[T]he last decade has seen fewer war deaths than any decade in the past 100 years [...] Worldwide, deaths caused directly by war-related violence in the new century have averaged about 55,000 per year, just over half of what they were in the 1990s (100,000 a year), a third of what they were during the Cold War (180,000 a year from 1950 to 1989), and a hundredth of what they were in World War II. If you factor in the growing global population, which has nearly quadrupled in the last century, the decrease is even sharper. Far from being an age of killer anarchy, the 20 years since the Cold War ended have been an era of rapid progress toward peace.

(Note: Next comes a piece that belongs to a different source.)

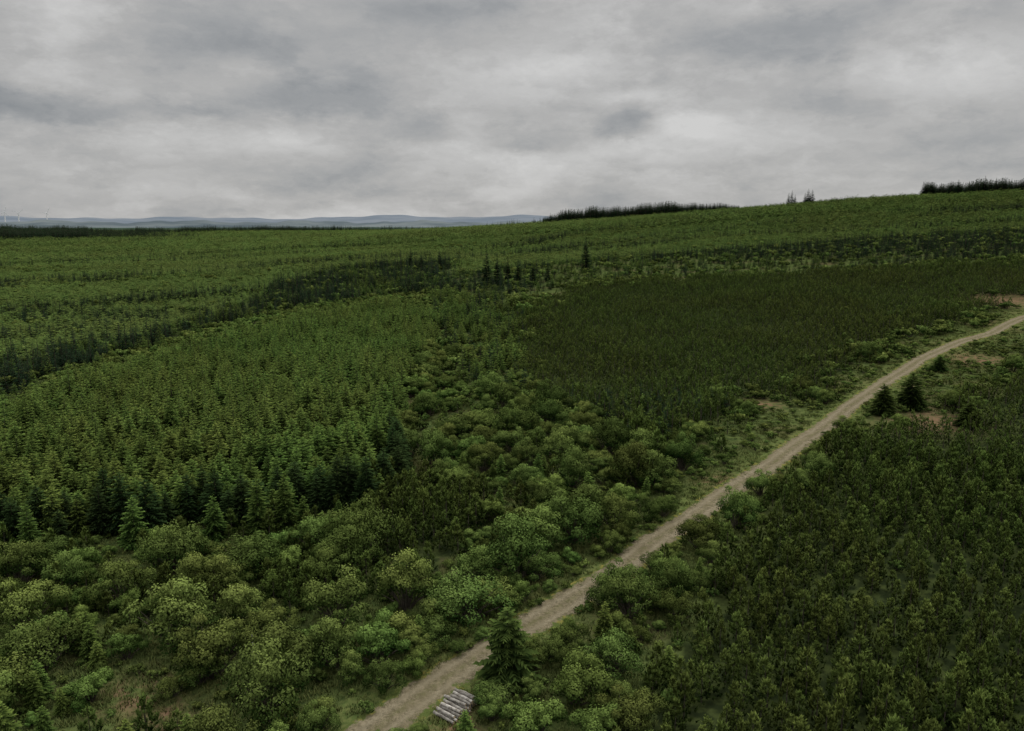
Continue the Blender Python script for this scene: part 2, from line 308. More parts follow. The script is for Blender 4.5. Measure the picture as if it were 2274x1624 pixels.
SPECIAL=[('wide',-.4,61.8,1.15,1.12,'dark bushy spruce standing beside the gravel track'),
('bright',5.2,59.0,1.35,1,'rounded light green willow bush near the stacked logs'),('bright',1.8,54.8,1.15,1,'rounded light green willow bush near the stacked logs'),('bright',6.5,54.5,1.0,1,None),('willow',9.0,63.0,1.1,1,None),('willow',3.4,65.2,.7,1,None),('willow',-1.5,56.8,.5,1,'small willow bush leaning over the log stack'),('willow',-7.2,54.6,.35,1,None),
('wide',69,143,1.1,1,'dark spruce with wide skirts beside the gravel track'),('wide',76,146.5,1.35,.95,'dark spruce with wide skirts beside the gravel track'),('wide',80,134,1.1,.75,'low dark rounded spruce beside the gravel track'),('wide',97,176,.9,.75,None),
('willow',-32,69,1.75,1,'broad round willow bush with dense dull green crown'),('willow',-27.5,72,1.35,1,None),('bright',-49,84,1.2,1,None),('bright',-41,86,1.3,1,None),('bright',-27,89,1.0,1,None),('bright',-12,65,1.25,1,None),('willow',-20,64,1.5,1,None),('willow',-17,71.5,1.5,1,None),
('willow',-42,65,1.4,1,None),('willow',-48,72,1.4,1,None),('spruce',-32,94.5,1.0,1.05,'pointed spruce in front of the plantation edge'),('spruce',-37,93.0,.75,1.1,None),('spruce',-29,96,.95,1.1,None),('spruce',-57,88,.9,1.1,None),('spruce',-46,91,.85,1.1,None),('spruce',-72,86,.7,1.1,None),
('willow',7,90,1.7,1,None),('willow',10.5,95,1.5,1,None),('willow',3,88,1.5,1,None),('bright',15,100,1.2,1,None),('willow',22,87,1.1,1,None),('willow',22.5,83.5,.8,1,None),('pine',-45,60,1.0,1,None),('spruce',-36.5,55.5,.4,1,None),
('dark',38,410,1.2,1,'tall dark spruce standing above the young plantation'),('dark',-12,378,1.1,1,'dark spruce clump at the corner of the plantation'),('dark',-7,372,.9,1,'dark spruce clump at the corner of the plantation'),('dark',3,371,.8,1,None),('dark',-2,380,.85,1,None),('dark',10,374,.7,1,None),('dark',17,378,.65,1,None),('dark',-60,470,.8,1,None),('dark',-52,455,.7,1,None),('dark',-42,462,.75,1,None)]
def spfree(x,y):
    k=np.ones(x.shape,bool)
    for kd,a,b,s,_,_ in SPECIAL:
        rad={'spruce':1.5,'wide':2.3,'bright':1.9,'willow':2.0,'pine':.8,'dark':1.5}[kd]*s; k&=np.hypot(x-a,y-b)>rad
    return k
x,y=grid(2.5,-120,140,44,330,.5); dt=tdf(x,y); g=G(x,y)&~cleared(x,y)&spfree(x,y); q=rng.random(len(x)); w=wn(x,y,16,8); w3=wn(x,y,9,2); w4=wn(x,y,7,5)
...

Armed conflict has declined in large part because armed conflict has fundamentally changed. Wars between big national armies all but disappeared along with the Cold War, taking with them the most horrific kinds of mass destruction. Today's asymmetrical guerrilla wars may be intractable and nasty, but they will never produce anything like the siege of Leningrad. The last conflict between two great powers, the Korean War, effectively ended nearly 60 years ago. The last sustained territorial war between two regular armies, Ethiopia and Eritrea, ended a decade ago. Even civil wars, though a persistent evil, are less common than in the past; there were about a quarter fewer in 2007 than in 1990.
If the world feels like a more violent place than it actually is, that's because there's more information about wars -- not more wars themselves. [...] 'The decline of violent behavior has been paralleled by a decline in attitudes that tolerate or glorify violence,' [...] today's atrocities [are] mild by historical standards [...]~"Think Again: War", by Joshua S. Golden
The author makes an excellent point. I've been watching through The Complete Story of World War I (a documentary from the 1960s), and the death tolls are truly startling. Hundreds of thousands of men died in battle over single towns. The deadliest conflicts in history routinely claimed well over 10 million lives. As deplorable as the casualties of war may be, it certainly seems that the death toll is much lower today than in centuries past.
I don't doubt that our relative peace and the increase in information have made us react more strongly to the deaths we hear about (and we hear about a significant portion of them), but I can't help but wonder: a) do these figures include genocide, and b) does a decrease in hostilities and casualties now in any guarantee against an increase in the future? I think not. And with the technological advances made in the past 100 years, it is quite likely that a large scale conflict in the future would have a devastating effect on the world's population. We are much more efficient about killing each other now than we ever were--if we ever decide that annihilation is our goal, there's an excellent chance we'll achieve it.